## [TASK]
Copy exactly, and only, the lines below from the first through the one containing "return Vector((X, S*CT-(N-D)*ST, S*ST+(N-D)*CT+CH))", both included; pictures are omitted.

## [AVAILABLE DATA]
- - - - -

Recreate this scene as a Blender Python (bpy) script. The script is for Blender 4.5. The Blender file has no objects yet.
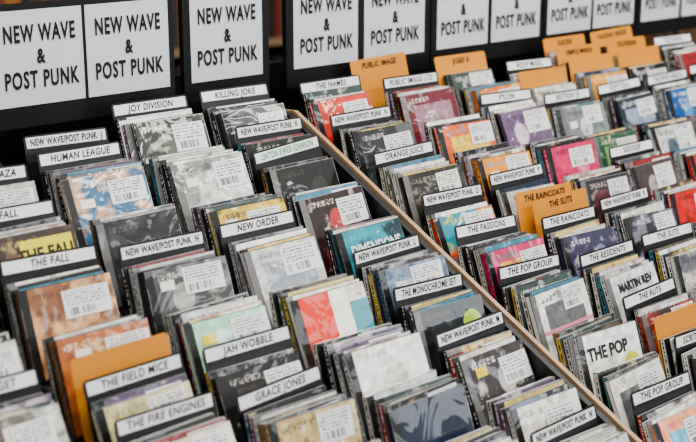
import bpy, math, random
from mathutils import Vector, Matrix
random.seed(11)
R=math.radians
T=R(26.08); CT,ST=math.cos(T),math.sin(T); D=1.17; CH=1.65
col=bpy.context.scene.collection
try: bpy.context.scene.view_settings.look='AgX - Medium High Contrast'
except Exception: pass

def srgb(c):
    if isinstance(c,str):
        c=[int(c[i:i+2],16)/255 for i in (0,2,4)]
    return tuple((x/12.92 if x<=.04045 else ((x+.055)/1.055)**2.4) for x in c)
def P(X,S,N=0.0):
    return Vector((X, S*CT-(N-D)*ST, S*ST+(N-D)*CT+CH))

# ---------------------------------------------------------------- materials
def newmat(name):
    m=bpy.data.materials.new(name); m.use_nodes=True
    nt=m.node_tree; b=nt.nodes['Principled BSDF']
    return m,nt,b
def flat(name,c,rough=.6,coat=0,noise=0.0,scale=40):
    m,nt,b=newmat(name); c=srgb(c)
    b.inputs['Base Color'].default_value=(*c,1); b.inputs['Roughness'].default_value=rough
    b.inputs['Coat Weight'].default_value=coat
    if noise:
        n=nt.nodes.new('ShaderNodeTexNoise'); n.inputs['Scale'].default_value=scale
        tc=nt.nodes.new('ShaderNodeTexCoord'); nt.links.new(tc.outputs['Object'],n.inputs['Vector'])
        r=nt.nodes.new('ShaderNodeValToRGB')
        r.color_ramp.elements[0].color=(*[x*(1-noise) for x in c],1); r.color_ramp.elements[1].color=(*[min(1,x*(1+noise)) for x in c],1)
        nt.links.new(n.outputs['Fac'],r.inputs['Fac']); nt.links.new(r.outputs['Color'],b.inputs['Base Color'])
    return m
def N_(nt,t,**k):
    n=nt.nodes.new(t)
    for a,v in k.items(): setattr(n,a,v)
    return n
def math_(nt,op,a,b=None,c=None):
    n=nt.nodes.new('ShaderNodeMath'); n.operation=op
    for i,v in enumerate((a,b,c)):
        if v is None: continue
        if isinstance(v,(int,float)): n.inputs[i].default_value=v
        else: nt.links.new(v,n.inputs[i])
    return n.outputs[0]
def mix_(nt,f,a,b):
    n=nt.nodes.new('ShaderNodeMix'); n.data_type='RGBA'
    if isinstance(f,(int,float)): n.inputs[0].default_value=f
    else: nt.links.new(f,n.inputs[0])
    for i,v in ((6,a),(7,b)):
        if isinstance(v,tuple): n.inputs[i].default_value=(*v,1) if len(v)==3 else v
        else: nt.links.new(v,n.inputs[i])
    return n.outputs[2]
def wrap_bump(nt,b,strength=.25,scale=14):
    tc=N_(nt,'ShaderNodeTexCoord')
    n=N_(nt,'ShaderNodeTexNoise'); n.inputs['Scale'].default_value=scale; n.inputs['Detail'].default_value=2; n.inputs['Distortion'].default_value=1.5
    nt.links.new(tc.outputs['Object'],n.inputs['Vector'])
    bp=N_(nt,'ShaderNodeBump'); bp.inputs['Strength'].default_value=strength; bp.inputs['Distance'].default_value=.01
    nt.links.new(n.outputs['Fac'],bp.inputs['Height'])
    nt.links.new(bp.outputs['Normal'],b.inputs['Coat Normal'])

# cover art
m_art,nt,b=newmat('cd_cover_art')
uv=N_(nt,'ShaderNodeUVMap'); uv.uv_map='UVMap'
a1=N_(nt,'ShaderNodeAttribute',attribute_name='c1'); a2=N_(nt,'ShaderNodeAttribute',attribute_name='c2'); a3=N_(nt,'ShaderNodeAttribute',attribute_name='c3')
seed=math_(nt,'MULTIPLY',a1.outputs['Alpha'],100.0)
def noise4(scale,det=2,dist=0.5,off=0):
    n=N_(nt,'ShaderNodeTexNoise',noise_dimensions='4D'); n.inputs['Scale'].default_value=scale
    n.inputs['Detail'].default_value=det; n.inputs['Distortion'].default_value=dist
    nt.links.new(uv.outputs[0],n.inputs['Vector']); nt.links.new(math_(nt,'ADD',seed,off),n.inputs['W'])
    return n.outputs['Fac']
def step(v,lo,hi):
    m=N_(nt,'ShaderNodeMapRange'); nt.links.new(v,m.inputs[0]); m.inputs[1].default_value=lo; m.inputs[2].default_value=hi
    return m.outputs[0]
sep=N_(nt,'ShaderNodeSeparateXYZ'); nt.links.new(uv.outputs[0],sep.inputs[0]); ux,uy=sep.outputs[0],sep.outputs[1]
A=lambda o,a,b=None:math_(nt,o,a,b)
wob=A('MULTIPLY',A('SUBTRACT',noise4(4,3,.4,7),.5),.35)
def ell(cx,cy,rx,ry):
    dx=A('DIVIDE',A('SUBTRACT',ux,cx),rx); dy=A('DIVIDE',A('SUBTRACT',uy,cy),ry)
    d=A('SQRT',A('ADD',A('MULTIPLY',dx,dx),A('MULTIPLY',dy,dy)))
    return step(A('ADD',d,wob),1.03,.97)
mode=A('FRACT',A('MULTIPLY',seed,7.31))
cxv=A('ADD',.32,A('MULTIPLY',A('FRACT',A('MULTIPLY',seed,3.7)),.36))
figure=A('MAXIMUM',ell(cxv,.62,.14,.18),ell(cxv,.06,.36,.42))
abstract=step(noise4(2.0,4,.8),.46,.54)
inx=A('MULTIPLY',A('GREATER_THAN',ux,.12),A('LESS_THAN',ux,.88)); iny=A('MULTIPLY',A('GREATER_THAN',uy,.12),A('LESS_THAN',uy,.82))
framed=A('MULTIPLY',A('MULTIPLY',inx,iny),step(noise4(3.2,5,.5,44),.30,.45))
isA=A('LESS_THAN',mode,.4); isB=A('GREATER_THAN',mode,.66)
isC=A('SUBTRACT',1,A('MAXIMUM',isA,isB))
f1=A('ADD',A('ADD',A('MULTIPLY',isA,figure),A('MULTIPLY',isB,framed)),A('MULTIPLY',isC,abstract))
c=mix_(nt,f1,a1.outputs['Color'],a2.outputs['Color'])
f2=step(noise4(5.5,5,.4,13.7),.57,.68)
c=mix_(nt,A('MULTIPLY',f2,.7),c,a3.outputs['Color'])
mv=step(noise4(8,8,.2,31),.25,.75)
hs=N_(nt,'ShaderNodeHueSaturation'); nt.links.new(c,hs.inputs['Color']); nt.links.new(A('ADD',A('MULTIPLY',mv,.75),.58),hs.inputs['Value']); hs.inputs['Saturation'].default_value=1.0
c=hs.outputs['Color']
wn=N_(nt,'ShaderNodeTexWhiteNoise',noise_dimensions='2D'); cb=N_(nt,'ShaderNodeCombineXYZ')
nt.links.new(A('FLOOR',A('MULTIPLY',ux,52)),cb.inputs[0]); nt.links.new(A('ADD',A('FLOOR',A('MULTIPLY',uy,56)),seed),cb.inputs[1])
nt.links.new(cb.outputs[0],wn.inputs['Vector'])
band=A('MULTIPLY',A('GREATER_THAN',uy,.86),A('LESS_THAN',uy,.935))
band=A('MULTIPLY',band,A('MULTIPLY',A('GREATER_THAN',ux,.06),A('LESS_THAN',ux,.46)))
band=A('MULTIPLY',band,A('GREATER_THAN',wn.outputs['Value'],.4))
band=A('MULTIPLY',band,A('MULTIPLY',A('GREATER_THAN',A('FRACT',A('MULTIPLY',ux,13)),.2),.8))
c=mix_(nt,band,c,a3.outputs['Color'])
nt.links.new(c,b.inputs['Base Color']); b.inputs['Roughness'].default_value=.45
b.inputs['Coat Weight'].default_value=1; b.inputs['Coat Roughness'].default_value=.04
wrap_bump(nt,b,.45,12)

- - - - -

## [EXPECTED OUTPUT]
Recreate this scene as a Blender Python (bpy) script. The script is for Blender 4.5. The Blender file has no objects yet.
import bpy, math, random
from mathutils import Vector, Matrix
random.seed(11)
R=math.radians
T=R(26.08); CT,ST=math.cos(T),math.sin(T); D=1.17; CH=1.65
col=bpy.context.scene.collection
try: bpy.context.scene.view_settings.look='AgX - Medium High Contrast'
except Exception: pass

def srgb(c):
    if isinstance(c,str):
        c=[int(c[i:i+2],16)/255 for i in (0,2,4)]
    return tuple((x/12.92 if x<=.04045 else ((x+.055)/1.055)**2.4) for x in c)
def P(X,S,N=0.0):
    return Vector((X, S*CT-(N-D)*ST, S*ST+(N-D)*CT+CH))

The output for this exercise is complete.